Wednesday, 24 February 2010

Are the people in the next church REALLY Christians?

I'm not a fan of families washing their proverbial dirty linen in public – outsiders don't need to hear unkind words and such like, especially when they are spoken in the heat of an argument.

However, it's not really a secret that in Northern Ireland, a lot of people in a lot of churches are suspicious of the people who go to other churches. Sadly, some churches have even made their name for rubbishing others as being somehow 'less Christian' than them. It's all quite sad.

We were sat in the home of a nice Dutch family a few weeks ago discussing this very thing, which is apparently a problem in the Netherlands too. An American who was there had come across the same thing happening in the States. You could take any person in any of those churches and ask them to sign up to the Apostles' Creed but they'll tell you the guy in the next-door church is a heathen because of some very minor issue of how the people in one building have decided to do things – whether it be how to dress in church, how often to have Communion, etc.
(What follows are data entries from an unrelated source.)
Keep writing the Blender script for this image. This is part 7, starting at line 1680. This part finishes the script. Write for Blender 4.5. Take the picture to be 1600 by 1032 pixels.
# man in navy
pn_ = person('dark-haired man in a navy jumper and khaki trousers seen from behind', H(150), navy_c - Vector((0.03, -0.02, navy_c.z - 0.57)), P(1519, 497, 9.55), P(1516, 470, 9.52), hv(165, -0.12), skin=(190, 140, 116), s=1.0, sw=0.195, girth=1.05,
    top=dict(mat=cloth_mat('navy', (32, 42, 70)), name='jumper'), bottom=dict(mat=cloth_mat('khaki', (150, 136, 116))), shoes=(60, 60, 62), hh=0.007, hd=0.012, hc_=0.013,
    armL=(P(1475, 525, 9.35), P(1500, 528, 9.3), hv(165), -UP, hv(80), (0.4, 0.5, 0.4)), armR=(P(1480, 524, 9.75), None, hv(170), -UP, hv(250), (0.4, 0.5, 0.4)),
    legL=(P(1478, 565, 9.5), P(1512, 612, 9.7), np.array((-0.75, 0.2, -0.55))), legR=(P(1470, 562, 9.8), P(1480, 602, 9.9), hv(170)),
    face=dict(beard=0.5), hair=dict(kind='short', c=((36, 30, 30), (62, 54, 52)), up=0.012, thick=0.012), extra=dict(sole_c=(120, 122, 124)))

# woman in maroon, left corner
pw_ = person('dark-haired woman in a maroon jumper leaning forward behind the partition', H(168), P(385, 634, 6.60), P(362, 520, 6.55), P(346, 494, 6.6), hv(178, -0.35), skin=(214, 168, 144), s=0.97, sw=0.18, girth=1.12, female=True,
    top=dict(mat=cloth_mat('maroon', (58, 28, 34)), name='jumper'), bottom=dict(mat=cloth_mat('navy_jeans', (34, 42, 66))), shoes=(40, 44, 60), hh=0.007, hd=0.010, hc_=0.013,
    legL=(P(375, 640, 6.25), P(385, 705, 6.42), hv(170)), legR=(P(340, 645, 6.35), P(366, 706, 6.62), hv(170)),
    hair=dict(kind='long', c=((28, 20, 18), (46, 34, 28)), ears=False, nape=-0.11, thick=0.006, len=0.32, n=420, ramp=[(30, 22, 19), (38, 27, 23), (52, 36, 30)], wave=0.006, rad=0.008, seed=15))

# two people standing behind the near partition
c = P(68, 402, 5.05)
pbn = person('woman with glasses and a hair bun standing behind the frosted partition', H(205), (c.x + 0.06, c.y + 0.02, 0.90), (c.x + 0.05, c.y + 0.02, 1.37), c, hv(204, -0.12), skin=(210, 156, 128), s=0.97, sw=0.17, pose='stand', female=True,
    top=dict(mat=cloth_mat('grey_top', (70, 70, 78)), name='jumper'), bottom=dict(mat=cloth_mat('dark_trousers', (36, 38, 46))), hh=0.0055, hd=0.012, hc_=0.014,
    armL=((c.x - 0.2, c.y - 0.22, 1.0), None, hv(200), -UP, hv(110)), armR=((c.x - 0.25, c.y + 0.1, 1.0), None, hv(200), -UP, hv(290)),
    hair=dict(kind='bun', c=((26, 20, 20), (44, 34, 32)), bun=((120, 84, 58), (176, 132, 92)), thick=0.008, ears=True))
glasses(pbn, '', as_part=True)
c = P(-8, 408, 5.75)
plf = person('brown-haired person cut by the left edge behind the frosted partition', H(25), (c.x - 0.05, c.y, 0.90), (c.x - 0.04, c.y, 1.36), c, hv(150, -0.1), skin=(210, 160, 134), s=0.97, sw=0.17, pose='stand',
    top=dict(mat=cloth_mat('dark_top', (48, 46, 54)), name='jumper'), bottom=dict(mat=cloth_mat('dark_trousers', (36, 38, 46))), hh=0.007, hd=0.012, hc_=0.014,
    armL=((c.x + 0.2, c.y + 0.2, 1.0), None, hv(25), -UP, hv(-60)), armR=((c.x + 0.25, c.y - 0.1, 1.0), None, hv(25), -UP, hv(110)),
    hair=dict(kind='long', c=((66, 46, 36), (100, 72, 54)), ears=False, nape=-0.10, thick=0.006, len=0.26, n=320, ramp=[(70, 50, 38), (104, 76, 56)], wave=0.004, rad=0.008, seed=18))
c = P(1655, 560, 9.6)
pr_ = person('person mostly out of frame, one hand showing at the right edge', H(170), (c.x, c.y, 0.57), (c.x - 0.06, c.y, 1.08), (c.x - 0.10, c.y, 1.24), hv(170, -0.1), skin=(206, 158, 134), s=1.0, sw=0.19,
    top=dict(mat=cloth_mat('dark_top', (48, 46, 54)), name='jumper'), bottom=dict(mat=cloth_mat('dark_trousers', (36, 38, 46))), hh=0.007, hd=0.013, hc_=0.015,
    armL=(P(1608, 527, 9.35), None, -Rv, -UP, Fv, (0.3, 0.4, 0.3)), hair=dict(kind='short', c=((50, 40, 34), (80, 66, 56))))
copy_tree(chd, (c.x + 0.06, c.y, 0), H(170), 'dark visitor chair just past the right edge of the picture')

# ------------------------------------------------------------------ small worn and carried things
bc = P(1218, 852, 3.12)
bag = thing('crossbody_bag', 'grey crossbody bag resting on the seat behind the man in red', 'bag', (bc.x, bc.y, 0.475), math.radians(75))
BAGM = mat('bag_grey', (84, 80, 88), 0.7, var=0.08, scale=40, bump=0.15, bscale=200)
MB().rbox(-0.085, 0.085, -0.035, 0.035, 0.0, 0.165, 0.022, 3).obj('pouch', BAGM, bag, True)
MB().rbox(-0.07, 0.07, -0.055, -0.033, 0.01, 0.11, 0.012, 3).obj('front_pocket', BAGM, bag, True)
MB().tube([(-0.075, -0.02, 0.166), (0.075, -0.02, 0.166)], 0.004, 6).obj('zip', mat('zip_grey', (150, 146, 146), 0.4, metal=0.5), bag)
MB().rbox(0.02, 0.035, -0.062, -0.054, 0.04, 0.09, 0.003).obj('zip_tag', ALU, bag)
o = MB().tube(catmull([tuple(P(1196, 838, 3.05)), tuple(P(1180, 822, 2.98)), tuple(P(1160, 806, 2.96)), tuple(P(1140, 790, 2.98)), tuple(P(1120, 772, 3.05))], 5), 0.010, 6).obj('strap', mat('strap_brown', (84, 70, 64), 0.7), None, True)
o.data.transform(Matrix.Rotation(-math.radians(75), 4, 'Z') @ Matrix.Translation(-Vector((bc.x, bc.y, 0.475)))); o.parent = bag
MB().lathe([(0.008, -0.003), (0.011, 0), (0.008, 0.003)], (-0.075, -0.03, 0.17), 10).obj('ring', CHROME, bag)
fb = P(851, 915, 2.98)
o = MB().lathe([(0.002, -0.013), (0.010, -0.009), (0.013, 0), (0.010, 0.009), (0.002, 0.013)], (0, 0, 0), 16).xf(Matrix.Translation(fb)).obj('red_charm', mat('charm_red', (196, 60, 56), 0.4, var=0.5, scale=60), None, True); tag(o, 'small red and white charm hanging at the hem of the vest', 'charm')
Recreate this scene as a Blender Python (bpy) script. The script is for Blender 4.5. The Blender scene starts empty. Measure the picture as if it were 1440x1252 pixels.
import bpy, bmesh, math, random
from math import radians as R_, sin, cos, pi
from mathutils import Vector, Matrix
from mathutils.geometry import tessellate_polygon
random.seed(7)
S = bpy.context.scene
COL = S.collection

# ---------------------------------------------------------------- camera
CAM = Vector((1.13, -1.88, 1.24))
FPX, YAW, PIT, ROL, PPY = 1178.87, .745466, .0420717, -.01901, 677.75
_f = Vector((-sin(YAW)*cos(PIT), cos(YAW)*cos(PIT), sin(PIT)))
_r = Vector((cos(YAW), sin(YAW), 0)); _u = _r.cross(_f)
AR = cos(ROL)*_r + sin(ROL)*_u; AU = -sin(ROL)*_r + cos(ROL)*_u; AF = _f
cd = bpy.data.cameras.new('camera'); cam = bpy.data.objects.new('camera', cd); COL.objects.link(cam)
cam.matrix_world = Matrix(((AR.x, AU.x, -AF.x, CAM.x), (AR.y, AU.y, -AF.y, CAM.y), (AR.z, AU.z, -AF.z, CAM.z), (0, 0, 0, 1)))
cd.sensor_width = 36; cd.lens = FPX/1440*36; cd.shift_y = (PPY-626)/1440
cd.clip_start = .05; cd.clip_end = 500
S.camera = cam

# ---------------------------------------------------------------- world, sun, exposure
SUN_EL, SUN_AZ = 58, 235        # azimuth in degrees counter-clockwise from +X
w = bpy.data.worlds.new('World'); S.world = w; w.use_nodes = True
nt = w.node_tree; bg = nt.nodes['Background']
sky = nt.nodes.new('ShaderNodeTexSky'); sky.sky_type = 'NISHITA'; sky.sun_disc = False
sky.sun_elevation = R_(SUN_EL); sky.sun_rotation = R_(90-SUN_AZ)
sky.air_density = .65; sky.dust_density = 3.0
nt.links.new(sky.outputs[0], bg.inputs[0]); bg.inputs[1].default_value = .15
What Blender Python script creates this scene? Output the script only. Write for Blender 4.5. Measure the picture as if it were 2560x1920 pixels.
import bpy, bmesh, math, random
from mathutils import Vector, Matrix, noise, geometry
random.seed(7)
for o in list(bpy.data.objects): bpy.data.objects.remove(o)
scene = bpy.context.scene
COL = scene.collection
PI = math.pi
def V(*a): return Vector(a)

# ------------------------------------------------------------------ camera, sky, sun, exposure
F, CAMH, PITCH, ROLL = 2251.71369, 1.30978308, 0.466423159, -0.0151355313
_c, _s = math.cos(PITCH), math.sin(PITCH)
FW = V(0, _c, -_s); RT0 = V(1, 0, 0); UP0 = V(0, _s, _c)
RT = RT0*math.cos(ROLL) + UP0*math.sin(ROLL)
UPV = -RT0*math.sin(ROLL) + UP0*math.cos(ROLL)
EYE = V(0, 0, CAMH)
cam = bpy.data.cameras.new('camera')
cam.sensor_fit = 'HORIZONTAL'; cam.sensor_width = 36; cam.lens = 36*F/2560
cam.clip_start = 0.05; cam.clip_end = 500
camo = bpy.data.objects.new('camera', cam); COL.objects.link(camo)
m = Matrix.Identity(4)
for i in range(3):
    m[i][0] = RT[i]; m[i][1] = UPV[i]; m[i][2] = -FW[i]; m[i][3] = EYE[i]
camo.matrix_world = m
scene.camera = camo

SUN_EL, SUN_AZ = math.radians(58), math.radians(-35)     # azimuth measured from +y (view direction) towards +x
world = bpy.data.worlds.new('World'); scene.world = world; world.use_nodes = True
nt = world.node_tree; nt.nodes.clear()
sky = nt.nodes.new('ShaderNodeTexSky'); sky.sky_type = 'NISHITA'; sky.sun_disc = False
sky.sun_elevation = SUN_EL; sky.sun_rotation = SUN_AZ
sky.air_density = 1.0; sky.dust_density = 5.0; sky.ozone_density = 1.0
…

We agree on 99% of things but fight over the 1%, in public, and don't stop to think what the on-looking world might think of it all.

Yet there we were in that home of that nice Dutch family (with some nice Americans and another nice person from NI) and we were discussing John 9 and 10. In the passage, certain Pharisees had decided Jesus did not fit into their pre-defined theology so had concluded he was either a raving lunatic or in league with the Devil. We all had (slightly) differing views, due to our different national and denominational backgrounds but nobody called anybody a heretic or a madman. We discussed our differences like grown-ups and learnt from each other. Nobody seemed to be afraid of raising a different perspective, for fear of being scolded!

We'll miss this aspect of life here.

1 comments:

  1. Enjoying your blog...

    John 20"My prayer is not for them alone. I pray also for those who will believe in me through their message, 21that all of them may be one, Father, just as you are in me and I am in you. May they also be in us so that the world may believe that you have sent me. 22I have given them the glory that you gave me, that they may be one as we are one: 23I in them and you in me. May they be brought to complete unity to let the world know that you sent me and have loved them even as you have loved me.

    Love is the test... willingness to make room for other people's differences, even sins, because we have been loved, and so love with the same grace.